Posted by daveb on February 12th, 2008

In Granada, you’d be forgiven for thinking that you’re in another part of the world. Somewhere altogether more exotic. After getting our car unstuck we managed to find somewhere to park-up (a total non-bargain at €20/day…) and set about the city with our packs on our backs. Our hostel was slap-bang in the heart of the Arabian quarter: Cobbled streets, street-sellers pedalling handmade lanterns, bright and colourful textiles, jewellery, incense sticks and flavoured teas from far away places — albeit mostly of Moroccan origin — and scruffy new-age travellers lapping up the atmosphere, complete with pet dogs on bits of string, rolling another cigarette.

After dumping bags in our lovely private room and scoffing a quick bite in one of the local cafes, we joined the hostel-arranged free tour of the Arabic quarter. Except it turned out to be not a tour, but rather a commentary-less march up the steep streets, led by an apparently disgruntled guide, to a view point from which we would experience a far-reaching view of the Alhambra Palace — apparently Spain’s most visited tourist spectacle. It would have been breath-taking, save the fact that the rushed hillclimb had removed us of our breath already.

“Can you tell uz somezing of da histary?” inquired our fellow German hostellee to our guide.
“What can I say. The view says it all, doesn’t it?” sighed our disaffected guide.
“So vos dat da tour, den?”
“Yeah… sorry… it was a bit shit wasn’t it. I’m going back now, I’m sure you can all find your way back to the hostel then.”

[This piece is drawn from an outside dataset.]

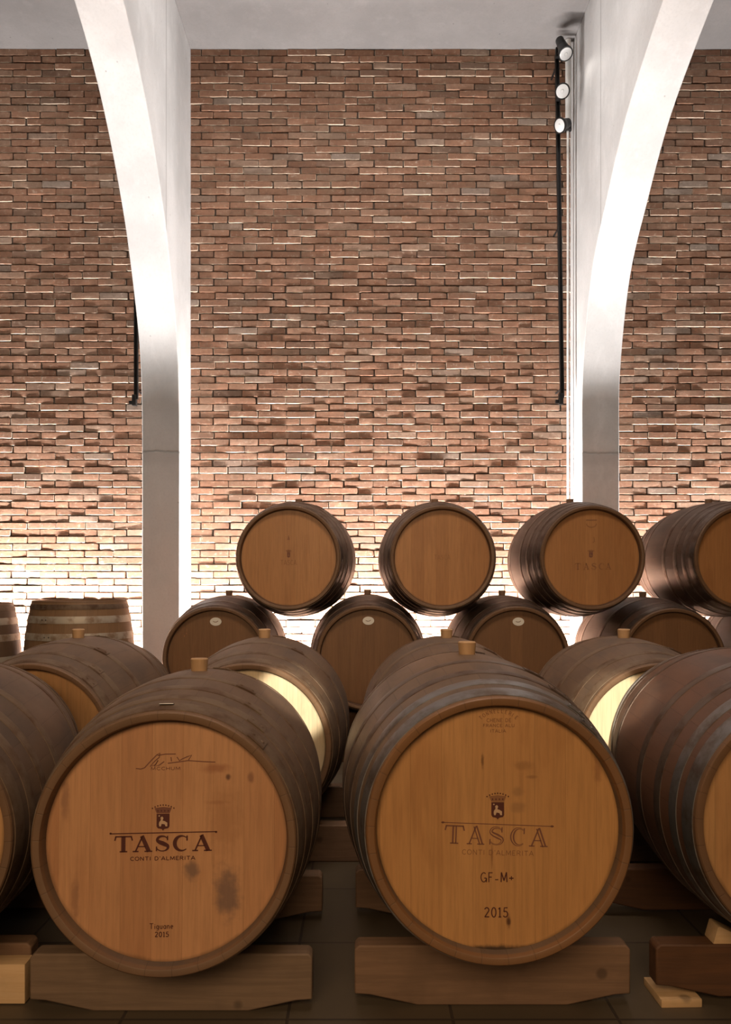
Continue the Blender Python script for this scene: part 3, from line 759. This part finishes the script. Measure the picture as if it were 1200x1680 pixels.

Give that man a pay-rise. Not! (As it happens, he claimed that he didn’t get paid to lead the tour. Rather, he was also a traveller that had run out of money and was being offered free accomodation and meals back at the ranch in exchange for changing bedsheets and leading paltry tours…)

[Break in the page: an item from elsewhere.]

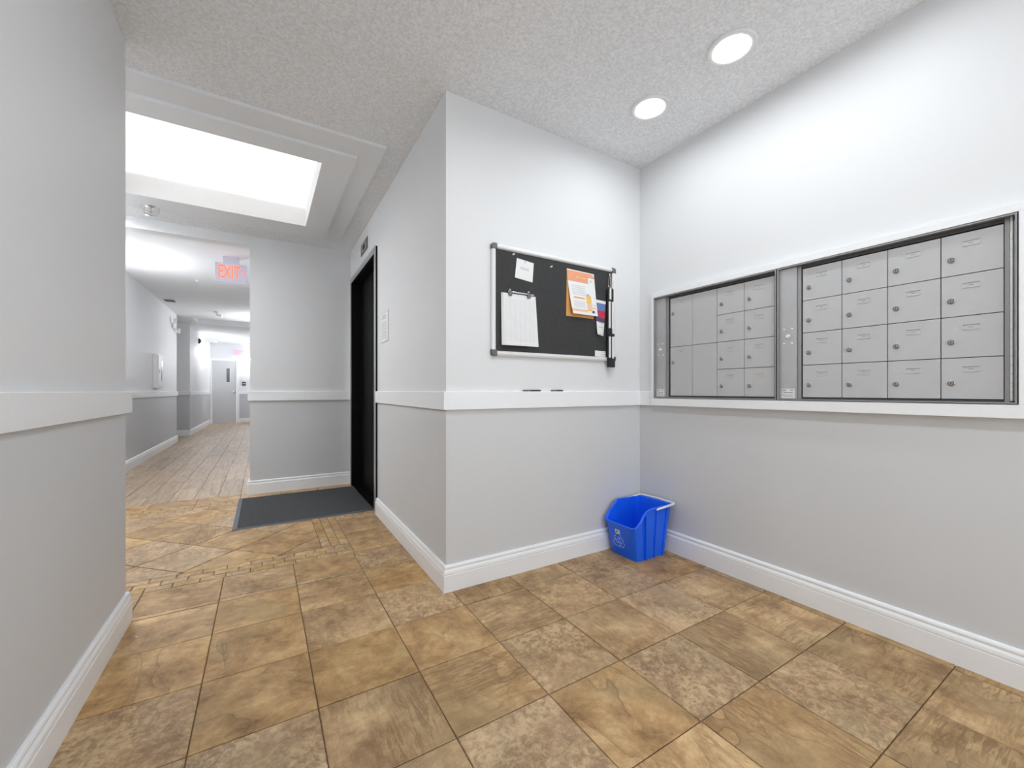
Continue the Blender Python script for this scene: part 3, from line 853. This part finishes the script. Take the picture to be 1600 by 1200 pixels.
for x in (1.142, 1.262):
    MB().bbox(x - .010, x + .010, UFELT - 0.018, UFELT - 0.001, 1.516, 1.540, .002).build('clip', 'dark_steel', stk)
    MB().lathe([(0.0001, 0), (0.006, -0.003), (0.007, -0.009), (0.004, -0.013), (0.0001, -0.0135)], (x, UFELT - 0.0005, 1.548), 'y', 14).build('clip_stud', 'chrome', stk, True)

def flyer_pick(s, tt):
    if tt > .955 or tt < .03: return 0
    if tt < .26:
        if s > .74 and tt > .12: return 3 if (.80 < s < .90 and .16 < tt < .23) else 0
        return 2 if (.3 < s < .68 and .13 < tt < .17) else 1
    if .60 < tt < .645 and .14 < s < .56: return 1
    if .50 < tt < .56 and .64 < s < .74: return 6
    if .53 < tt < .90 and .60 < s < .80:
        if .72 < tt < .86: return 2
        return 4
    if .72 < tt < .86 and .80 <= s < .97: return 2 if (.73 < tt < .77 or .80 < tt < .85) else 0
    if .88 < tt < .945 and s < .62: return 2
    if .88 < tt < .95 and .78 < s < .88: return 5
    if .33 < tt < .57 and .12 < s < .6: return 3 if int(tt * 50) % 2 else 0
    if .67 < tt < .85 and .12 < s < .55: return 3 if int(tt * 50) % 2 else 0
    return 0
FM = ['paper', 'orange', 'pale_orange', 'pale_ink', 'yellow', 'navy', 'lilac']
fl = thing('flyer', 'white flyer with orange header and orange sheet behind it', 'flyer', (1.65, UFELT, 1.445))
sheet(2, 4, [(1.540, 1.720), (1.735, 1.716), (1.752, 1.446), (1.535, 1.446)], ['amber'], lambda s, tt: 0, lambda s, tt: 0.001).build('back_sheet', ['amber'], fl)['label'] = 'orange back sheet'
sheet(36, 50, [(1.537, 1.727), (1.752, 1.723), (1.776, 1.463), (1.562, 1.459)], FM, flyer_pick, lambda s, tt: 0.003 + 0.030 * tt * tt * (0.35 + 0.65 * (1 - s))).build('front_sheet', FM, fl)

def card_pick(s, tt):
    if tt > .62: return 4 if (tt * 28 % 3 < 1 and .2 < s < .9) else 0
    if tt < .10: return 0
    if tt < .30: return 1
    if .30 <= tt < .48: return 2 if s > .25 else 3
    return 3
CM = ['paper', 'blue_print', 'red_print', 'plum', 'pale_ink']
o = sheet(10, 24, [(1.768, 1.570), (1.853, 1.566), (1.832, 1.345), (1.768, 1.352)], CM, card_pick, lambda s, tt: 0.002 + 0.016 * tt * tt * (1 - s)).build('photo_card', CM)
tag(recentre(o), 'narrow card with a blue and red picture behind the orange flyer', 'card')
sc_m = sheet(10, 8, [(1.763, 1.253), (1.852, 1.250), (1.852, 1.2165), (1.763, 1.2165)], ['paper', 'grey_ink'], lambda s, tt: 1 if (s > .45 and (.1 < tt < .25 or .55 < tt < .8) and int(s * 17) % 3) else 0, lambda s, tt: 0.0008)
tag(recentre(sc_m.build('label_card', ['paper', 'grey_ink'])), 'small white label card at the lower right corner of the noticeboard', 'card')

pin_prof = [(0.0001, 0.0), (0.0045, -0.0005), (0.0048, -0.003), (0.0026, -0.004), (0.0026, -0.009), (0.0044, -0.0105), (0.0042, -0.0125), (0.0001, -0.0130)]
pinm = MB().lathe(pin_prof, axis='y', n=14).mesh('push_pin', 'white_plastic', True)
for x, z, y, lab in ((1.166, 1.745, 0, 'pale push pin alone at the top left of the noticeboard'), (1.422, 1.718, 0, 'pale push pin alone at the top middle of the noticeboard'),
                  (1.246, 1.716, .0012, 'pale push pin holding the small square note'), (1.735, 1.706, .0042, 'pale push pin at the upper right of the orange flyer')):
    tag(link('push_pin', pinm, None, (x, UFELT - 0.0008 - y, z)), lab, 'push pin', 'push pins on the noticeboard')

# folded rods hanging at the right edge
hr = thing('hanging_rods', 'black holder with pale folding rods hanging at the right edge of the noticeboard', 'rods', (1.877, UN - 0.021, 1.155))
yb = UN - 0.0345
MB().bbox(1.850, 1.899, yb, yb + 0.010, 1.19, 1.645, .002).build('strap', 'black', hr)
MB().bbox(1.852, 1.905, yb - 0.008, yb + 0.012, 1.150, 1.208, .003).build('end_block', 'black', hr)
for x, z0, z1 in ((1.866, 1.575, 1.645), (1.860, 1.395, 1.562), (1.886, 1.362, 1.562), (1.861, 1.21, 1.342), (1.887, 1.205, 1.342)):
    MB().tube([(x, yb - .004, z0), (x, yb - .004, z1)], 0.0068, 10).build('rod', 'white_plastic', hr, True)
MB().bbox(1.850, 1.900, yb - 0.008, yb - .001, 1.345, 1.360, .0015).build('joint', 'black', hr)
MB().bbox(1.848, 1.875, yb - 0.012, yb - .001, 1.36, 1.392, .0015).build('joint', 'black', hr)
MB().tube([(1.858, yb + .002, 1.652), (1.856, yb, 1.700), (1.864, yb - .002, 1.731), (1.873, yb, 1.700), (1.878, yb + .002, 1.652)], 0.0016, 8).build('wire_loop', 'chrome', hr, True)
MB().lathe([(0.0001, 0.018), (0.0045, 0.006), (0.0055, -0.003), (0.0001, -0.006)], (1.864, yb, 1.733), 'y', 12).build('hook_pin', 'chrome', hr, True)
MB().tube([(1.848, yb, 1.657), (1.864, yb - .006, 1.650), (1.892, yb, 1.646)], 0.0028, 8).build('clasp', 'chrome', hr, True)

# two markers on the rail under the board
def marker(x0, x1, label):
    y = UN - 0.0088; z = RZ1 + 0.0046
    mk = thing('marker_pen', label, 'marker', ((x0 + x1) / 2, y, z - .0046), 'markers on the chair rail')
    xm = x0 + (x1 - x0) * 0.36
    MB().tube([(xm + .001, y, z), (x1 - .003, y, z), (x1, y, z)], [0.0046, 0.0046, 0.0030], 12).build('barrel', 'black', mk, True)
    MB().tube([(x0, y, z), (x0 + .003, y, z), (xm - .001, y, z)], [0.003, 0.0046, 0.0046], 12).build('cap', 'cap', mk, True)
    MB().tube([(xm - .0012, y, z), (xm + .0012, y, z)], 0.0040, 12).build('collar', 'white_plastic', mk, True)
marker(1.232, 1.352, 'dark marker pen on the rail below the clipped sheets')
marker(1.425, 1.513, 'shorter dark marker pen on the rail below the flyer')

# ------------------------------------------------------------------ recycling bin
bn = thing('recycling_bin', 'blue open-fronted recycling bin with white handle in the corner', 'bin', (1.98, 1.765, 0.0))
# outer section at height z: front x, back x, near y, far y
def bsec(z):
    k = min(z, 0.31) / 0.31
    return 1.862 - 0.058 * k, 2.112 + 0.022 * k, 1.660 - 0.030 * k, 1.872 + 0.012 * k
def top_of(x):
    """rim height along the side: low lip in front, rising to the back"""
    if x < 1.822: return 0.200
    if x < 1.938: return 0.200 + (x - 1.822) / (1.938 - 1.822) * 0.108
    return 0.308
def bin_shell():
    m = MB(); nz = 7
    # plan stations round the bin as parameters (side, s); ribs push the wall in and out
    st = []
    nside = 12
    for i in range(nside): st.append(('n', i / nside))          # near side, front -> back
    for i in range(6): st.append(('b', i / 6))                   # back, near -> far
    for i in range(nside): st.append(('f', 1 - i / nside))       # far side, back -> front
    for i in range(8): st.append(('l', 1 - i / 8))                # front, far -> near
    def pos(side, s, z, inset):
        x0, x1, y0, y1 = bsec(z)
        rb = 0.0
        if side in 'nf' and (0.22 < s < 0.40 or 0.62 < s < 0.80): rb = 0.006
        x0 += inset; x1 -= inset; y0 += inset; y1 -= inset
        r = 0.02
        if side == 'n': p = (x0 + (x1 - x0) * s, y0 + rb)
        elif side == 'f': p = (x0 + (x1 - x0) * s, y1 - rb)
        elif side == 'b': p = (x1, y0 + (y1 - y0) * s)
        else: p = (x0, y0 + (y1 - y0) * s)
        x, y = p
        # rounded corners
        cx = min(max(x, x0 + r), x1 - r); cy = min(max(y, y0 + r), y1 - r)
        dx, dy = x - cx, y - cy
        l = math.hypot(dx, dy)
        if l > r: x, y = cx + dx / l * r, cy + dy / l * r
        return x, y
    n = len(st); vo = []; vi = []
    for j in range(nz + 1):
        for side, s in st:
            x, y = pos(side, s, 0.2, 0)
            if side == 'n' or side == 'f': H = top_of(x)
            else: H = top_of(x)
            z = H * j / nz
            x, y = pos(side, s, z, 0); vo.append((x, y, z))
    for j in range(nz + 1):
        for side, s in st:
            x, y = pos(side, s, 0.2, 0); H = top_of(x)
            z = 0.006 + (H - 0.006) * j / nz
            x, y = pos(side, s, z, 0.004); vi.append((x, y, z))
    m.v = vo + vi; no = len(vo)
    for j in range(nz):
        for i in range(n):
            k = (i + 1) % n
            m.f.append((j * n + i, j * n + k, (j + 1) * n + k, (j + 1) * n + i)); m.m.append(0)
            m.f.append((no + j * n + i, no + (j + 1) * n + i, no + (j + 1) * n + k, no + j * n + k)); m.m.append(0)
    for i in range(n):
        k = (i + 1) % n
        m.f.append((nz * n + i, nz * n + k, no + nz * n + k, no + nz * n + i)); m.m.append(0)
    m.f.append(tuple(range(n - 1, -1, -1))); m.m.append(0)
    m.f.append(tuple(no + i for i in range(n))); m.m.append(0)
    rimpts = [m.v[nz * n + i] for i in range(n)]
    return m, rimpts
shell, rim = bin_shell()
shell.build('body', 'blue', bn, True)
# rolled rim following the top edge
cen = (1.97, 1.757)
rp = [(x + (0.004 if x > cen[0] else -0.004), y + (0.004 if y > cen[1] else -0.004), z - 0.002) for x, y, z in rim]
rp = rp + [rp[0], rp[1]]
MB().tube(rp, 0.0065, 8, caps=True).build('rim', 'blue', bn, True)
# vertical ribs and feet on the near side
for s in (0.30, 0.58, 0.86):
    x0b, x1b, y0b, _ = bsec(0.0); x0t, x1t, y0t, _ = bsec(0.28)
    xb = x0b + (x1b - x0b) * s; xt = x0t + (x1t - x0t) * s
    zt = top_of(xt) - 0.012
    _, _, y0t, _ = bsec(zt)
    m = MB(); w = 0.0045
    m.add([(xb - w, y0b + .004, 0), (xb + w, y0b + .004, 0), (xb + w, y0b - .007, 0.0), (xb - w, y0b - .007, 0.0),
           (xt - w, y0t + .004, zt), (xt + w, y0t + .004, zt), (xt + w, y0t - .007, zt), (xt - w, y0t - .007, zt)],
          [(0, 3, 2, 1), (4, 5, 6, 7), (0, 1, 5, 4), (1, 2, 6, 5), (2, 3, 7, 6), (3, 0, 4, 7)])
    m.build('rib', 'blue', bn)
# white handle folded back over the rear rim
_, xb1, yn, yf = bsec(0.30)
hp = [(1.985, yn - 0.010, 0.300), (2.06, yn - 0.012, 0.306), (xb1 + 0.004, yn - 0.012, 0.313), (xb1 + 0.014, yn - 0.006, 0.314),
      (xb1 + 0.016, (yn + yf) / 2, 0.318), (xb1 + 0.014, yf - 0.004, 0.314), (xb1 + 0.004, yf + 0.004, 0.313), (2.06, yf + 0.006, 0.306), (1.985, yf + 0.006, 0.300)]
MB().tube(hp, 0.0065, 10).build('handle', 'white_plastic', bn, True)['label'] = 'white tubular handle'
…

The next day we once again turned our hand to culture and spent numerous hours at the Alhambra Palace and accompanying Generalife gardens (“Generalife”; sounds like it should be the name of a insurance company to me). On average, six thousand tourists pass through the Palace each day — didn’t we do well to exclude most of them from our photographs?

After much walking, we wriggled our way back to the Arabian quarter and settled into a Tetoria for a brew (mango for me, Squiffy had mint) and tucked into some vegetable Couscous. And if you were me, a takeaway Falafel kebap on the way home — I find Couscous filling right up until one gets up from his chair.